Reason: visibility first, then biggest low-risk wins, then concurrency complexity.


Benchmark Protocol

Use a fixed benchmark sample for repeatability:

  • A representative subset of selected LEGI, JADE, BOFiP inputs
  • Same model and hardware profile for all runs
  • Warm-up run excluded
  • At least 3 measured runs per configuration

Record:

  • total wall time
  • docs/sec
  • chunks/sec
  • embedding stage time
  • DB stage time
  • graph stage time
  • peak memory
  • error/retry counts

Rollback Plan

For each optimization, keep a feature flag to disable quickly:

  • ENABLE_BATCH_EMBEDDING
  • ENABLE_FAST_DB_INSERT
  • ENABLE_BATCH_GRAPH_UPSERT
  • ENABLE_PARALLEL_PROCESSING
  • ENABLE_PERF_TELEMETRY

If regressions appear, disable only the offending optimization and keep others active.

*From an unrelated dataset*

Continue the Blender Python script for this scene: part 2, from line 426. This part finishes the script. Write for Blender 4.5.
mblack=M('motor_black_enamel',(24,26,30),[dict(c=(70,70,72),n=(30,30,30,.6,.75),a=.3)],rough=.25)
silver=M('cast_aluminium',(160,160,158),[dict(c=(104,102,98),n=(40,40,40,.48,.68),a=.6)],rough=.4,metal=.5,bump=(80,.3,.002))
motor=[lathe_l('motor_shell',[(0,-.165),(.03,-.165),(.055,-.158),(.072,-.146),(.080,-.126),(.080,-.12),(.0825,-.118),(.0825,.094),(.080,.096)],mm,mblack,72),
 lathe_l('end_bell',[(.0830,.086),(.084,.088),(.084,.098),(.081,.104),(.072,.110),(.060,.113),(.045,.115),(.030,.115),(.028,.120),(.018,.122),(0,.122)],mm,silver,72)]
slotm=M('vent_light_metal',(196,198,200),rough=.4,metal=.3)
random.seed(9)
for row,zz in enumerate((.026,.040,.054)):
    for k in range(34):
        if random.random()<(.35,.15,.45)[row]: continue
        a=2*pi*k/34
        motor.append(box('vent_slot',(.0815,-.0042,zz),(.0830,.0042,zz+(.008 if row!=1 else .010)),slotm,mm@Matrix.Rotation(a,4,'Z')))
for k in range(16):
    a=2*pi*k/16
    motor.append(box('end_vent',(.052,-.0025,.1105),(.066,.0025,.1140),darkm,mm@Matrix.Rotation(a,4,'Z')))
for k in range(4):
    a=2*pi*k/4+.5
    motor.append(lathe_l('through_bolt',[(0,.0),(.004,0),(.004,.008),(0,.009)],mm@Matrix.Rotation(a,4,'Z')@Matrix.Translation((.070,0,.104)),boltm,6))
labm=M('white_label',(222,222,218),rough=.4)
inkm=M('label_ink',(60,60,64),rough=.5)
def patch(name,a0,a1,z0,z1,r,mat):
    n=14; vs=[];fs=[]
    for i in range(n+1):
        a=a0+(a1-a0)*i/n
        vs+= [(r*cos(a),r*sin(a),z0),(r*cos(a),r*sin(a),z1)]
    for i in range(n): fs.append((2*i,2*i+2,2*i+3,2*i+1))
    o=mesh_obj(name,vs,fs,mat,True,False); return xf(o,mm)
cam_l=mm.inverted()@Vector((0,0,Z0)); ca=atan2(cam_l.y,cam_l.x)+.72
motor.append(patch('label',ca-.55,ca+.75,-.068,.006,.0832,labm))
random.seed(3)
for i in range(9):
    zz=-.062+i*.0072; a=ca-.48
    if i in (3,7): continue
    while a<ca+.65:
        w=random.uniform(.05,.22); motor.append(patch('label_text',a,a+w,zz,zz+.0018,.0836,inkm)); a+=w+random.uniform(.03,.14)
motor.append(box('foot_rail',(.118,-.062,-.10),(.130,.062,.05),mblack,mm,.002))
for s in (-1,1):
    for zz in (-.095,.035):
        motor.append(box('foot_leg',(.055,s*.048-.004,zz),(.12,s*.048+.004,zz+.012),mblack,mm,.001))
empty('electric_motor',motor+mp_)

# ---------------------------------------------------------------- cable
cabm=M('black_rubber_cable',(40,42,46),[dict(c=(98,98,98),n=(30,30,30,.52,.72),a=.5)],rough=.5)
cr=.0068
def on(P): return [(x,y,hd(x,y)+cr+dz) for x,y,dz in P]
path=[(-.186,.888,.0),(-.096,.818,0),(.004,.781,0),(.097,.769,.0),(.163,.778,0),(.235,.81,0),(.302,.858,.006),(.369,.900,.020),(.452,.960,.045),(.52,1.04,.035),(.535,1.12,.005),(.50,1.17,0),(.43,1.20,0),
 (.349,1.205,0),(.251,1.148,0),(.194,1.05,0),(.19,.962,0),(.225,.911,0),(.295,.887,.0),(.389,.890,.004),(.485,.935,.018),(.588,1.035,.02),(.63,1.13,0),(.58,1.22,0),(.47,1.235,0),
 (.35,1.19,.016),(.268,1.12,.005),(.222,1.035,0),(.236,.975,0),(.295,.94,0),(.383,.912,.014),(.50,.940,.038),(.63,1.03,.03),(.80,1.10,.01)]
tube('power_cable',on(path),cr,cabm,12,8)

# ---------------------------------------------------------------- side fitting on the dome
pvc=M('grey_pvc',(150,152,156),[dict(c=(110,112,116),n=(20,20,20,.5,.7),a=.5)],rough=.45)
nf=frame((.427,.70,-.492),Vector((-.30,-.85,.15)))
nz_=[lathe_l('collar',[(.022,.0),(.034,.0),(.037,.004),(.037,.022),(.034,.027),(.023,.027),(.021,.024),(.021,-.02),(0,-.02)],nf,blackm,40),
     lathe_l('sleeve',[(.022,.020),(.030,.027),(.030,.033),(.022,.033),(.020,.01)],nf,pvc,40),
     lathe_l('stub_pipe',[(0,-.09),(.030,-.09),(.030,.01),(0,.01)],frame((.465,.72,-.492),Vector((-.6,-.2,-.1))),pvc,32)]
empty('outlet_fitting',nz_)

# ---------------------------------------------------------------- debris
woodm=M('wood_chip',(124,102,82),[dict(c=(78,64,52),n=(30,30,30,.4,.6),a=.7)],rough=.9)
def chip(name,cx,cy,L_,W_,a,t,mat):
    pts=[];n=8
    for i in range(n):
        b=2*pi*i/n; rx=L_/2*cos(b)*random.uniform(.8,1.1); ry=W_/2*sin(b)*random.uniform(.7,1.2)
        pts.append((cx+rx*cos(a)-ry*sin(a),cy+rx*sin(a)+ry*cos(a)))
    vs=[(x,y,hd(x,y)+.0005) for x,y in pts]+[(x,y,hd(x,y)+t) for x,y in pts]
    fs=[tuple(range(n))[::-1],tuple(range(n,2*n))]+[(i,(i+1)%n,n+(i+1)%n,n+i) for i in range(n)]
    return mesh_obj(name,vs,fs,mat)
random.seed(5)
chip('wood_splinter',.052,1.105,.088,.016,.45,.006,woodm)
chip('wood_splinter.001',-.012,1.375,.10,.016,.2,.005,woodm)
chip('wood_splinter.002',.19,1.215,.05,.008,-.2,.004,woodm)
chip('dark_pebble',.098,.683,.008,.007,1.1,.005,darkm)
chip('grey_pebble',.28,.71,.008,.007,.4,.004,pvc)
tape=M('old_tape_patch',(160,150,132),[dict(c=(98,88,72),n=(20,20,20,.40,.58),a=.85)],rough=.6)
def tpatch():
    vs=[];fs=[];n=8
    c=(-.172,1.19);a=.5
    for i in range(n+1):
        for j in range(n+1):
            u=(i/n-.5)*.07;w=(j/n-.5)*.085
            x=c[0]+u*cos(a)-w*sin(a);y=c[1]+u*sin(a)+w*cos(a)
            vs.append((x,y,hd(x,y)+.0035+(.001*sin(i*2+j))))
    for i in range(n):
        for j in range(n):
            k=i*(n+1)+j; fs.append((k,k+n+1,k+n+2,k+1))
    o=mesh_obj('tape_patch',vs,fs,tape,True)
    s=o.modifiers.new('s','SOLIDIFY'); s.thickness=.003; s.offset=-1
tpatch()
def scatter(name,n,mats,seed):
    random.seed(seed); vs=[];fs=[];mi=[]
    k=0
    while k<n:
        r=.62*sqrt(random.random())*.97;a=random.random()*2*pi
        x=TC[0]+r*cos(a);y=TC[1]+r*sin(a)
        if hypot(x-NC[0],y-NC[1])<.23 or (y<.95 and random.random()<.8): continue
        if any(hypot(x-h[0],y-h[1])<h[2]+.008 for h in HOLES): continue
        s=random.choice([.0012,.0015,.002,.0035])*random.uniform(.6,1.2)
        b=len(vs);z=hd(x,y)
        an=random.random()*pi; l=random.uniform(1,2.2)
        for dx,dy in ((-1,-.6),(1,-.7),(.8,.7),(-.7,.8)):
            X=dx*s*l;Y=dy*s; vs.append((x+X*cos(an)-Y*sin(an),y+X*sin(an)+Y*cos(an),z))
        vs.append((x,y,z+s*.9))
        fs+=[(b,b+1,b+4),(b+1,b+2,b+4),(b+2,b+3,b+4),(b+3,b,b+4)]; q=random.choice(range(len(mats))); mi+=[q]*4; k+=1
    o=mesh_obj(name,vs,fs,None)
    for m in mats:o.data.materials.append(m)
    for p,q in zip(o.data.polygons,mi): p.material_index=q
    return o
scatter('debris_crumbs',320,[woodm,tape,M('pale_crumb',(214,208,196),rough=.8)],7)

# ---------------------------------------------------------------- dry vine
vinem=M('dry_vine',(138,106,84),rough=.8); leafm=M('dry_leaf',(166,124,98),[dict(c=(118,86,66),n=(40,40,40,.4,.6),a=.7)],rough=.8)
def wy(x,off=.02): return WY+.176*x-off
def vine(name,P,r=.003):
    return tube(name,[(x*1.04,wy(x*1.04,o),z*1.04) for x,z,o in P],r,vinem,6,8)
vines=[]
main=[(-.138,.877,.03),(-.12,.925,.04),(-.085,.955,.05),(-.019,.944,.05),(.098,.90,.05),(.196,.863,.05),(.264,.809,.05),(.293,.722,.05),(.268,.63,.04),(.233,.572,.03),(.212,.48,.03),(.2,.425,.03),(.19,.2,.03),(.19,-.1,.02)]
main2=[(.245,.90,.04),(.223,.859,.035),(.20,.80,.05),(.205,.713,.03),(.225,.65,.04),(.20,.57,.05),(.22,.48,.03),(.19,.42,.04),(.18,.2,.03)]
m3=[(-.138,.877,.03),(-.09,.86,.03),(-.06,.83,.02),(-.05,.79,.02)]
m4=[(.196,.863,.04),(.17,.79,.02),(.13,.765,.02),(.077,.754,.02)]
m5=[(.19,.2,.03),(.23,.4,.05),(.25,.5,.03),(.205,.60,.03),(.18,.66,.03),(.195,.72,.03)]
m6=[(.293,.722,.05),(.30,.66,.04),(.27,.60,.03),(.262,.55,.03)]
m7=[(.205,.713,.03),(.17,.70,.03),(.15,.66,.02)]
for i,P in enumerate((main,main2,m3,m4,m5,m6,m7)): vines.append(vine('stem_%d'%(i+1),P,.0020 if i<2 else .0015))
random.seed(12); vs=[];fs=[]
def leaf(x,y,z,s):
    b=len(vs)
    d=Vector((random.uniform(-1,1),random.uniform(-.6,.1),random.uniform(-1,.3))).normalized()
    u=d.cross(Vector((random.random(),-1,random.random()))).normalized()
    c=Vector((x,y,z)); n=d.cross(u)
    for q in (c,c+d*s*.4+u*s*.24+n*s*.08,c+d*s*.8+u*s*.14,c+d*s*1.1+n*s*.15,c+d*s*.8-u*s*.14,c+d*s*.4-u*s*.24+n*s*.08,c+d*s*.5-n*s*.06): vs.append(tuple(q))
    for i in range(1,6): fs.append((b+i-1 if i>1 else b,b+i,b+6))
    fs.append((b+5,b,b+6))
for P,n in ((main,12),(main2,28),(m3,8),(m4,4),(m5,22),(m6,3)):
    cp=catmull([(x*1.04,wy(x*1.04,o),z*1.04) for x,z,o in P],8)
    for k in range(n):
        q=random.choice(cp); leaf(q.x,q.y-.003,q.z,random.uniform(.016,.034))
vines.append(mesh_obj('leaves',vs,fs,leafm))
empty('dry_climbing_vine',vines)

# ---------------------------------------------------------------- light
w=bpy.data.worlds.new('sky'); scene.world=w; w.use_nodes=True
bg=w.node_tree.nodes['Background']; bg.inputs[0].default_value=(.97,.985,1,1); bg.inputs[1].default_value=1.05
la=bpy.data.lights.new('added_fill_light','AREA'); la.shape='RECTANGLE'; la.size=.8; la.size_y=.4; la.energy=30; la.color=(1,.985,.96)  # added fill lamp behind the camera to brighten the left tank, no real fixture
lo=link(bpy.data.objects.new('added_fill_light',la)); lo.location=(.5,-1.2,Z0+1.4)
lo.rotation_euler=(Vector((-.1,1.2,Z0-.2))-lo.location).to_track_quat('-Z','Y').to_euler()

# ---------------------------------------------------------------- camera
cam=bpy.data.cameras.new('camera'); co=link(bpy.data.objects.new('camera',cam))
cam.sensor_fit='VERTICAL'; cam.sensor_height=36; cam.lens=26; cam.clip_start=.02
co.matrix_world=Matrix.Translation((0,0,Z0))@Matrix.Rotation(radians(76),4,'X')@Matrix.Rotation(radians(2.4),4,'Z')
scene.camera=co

Implementation Checklist for AI Agent

  1. Add telemetry wrappers and run summary output.
  2. Refactor embedding calls to batched API.
  3. Refactor insert_data with execute_values and transactional batching.
  4. Refactor graph upsert methods to single-query + UNWIND strategy.
  5. Add process pool orchestration with deterministic checkpoint commits.
  6. Add feature flags and defaults.
  7. Add benchmark script and baseline report output.
  8. Validate data correctness and performance gates.
  9. Document tuning guidance in README.

Definition of Done

  • All 5 optimizations implemented behind flags.
  • Correctness parity confirmed on benchmark sample.
  • End-to-end performance improved by at least 2x on representative workload, or a clear measured breakdown showing remaining external bottlenecks.
  • No critical reliability regressions.
  • Benchmark and telemetry artifacts generated and stored.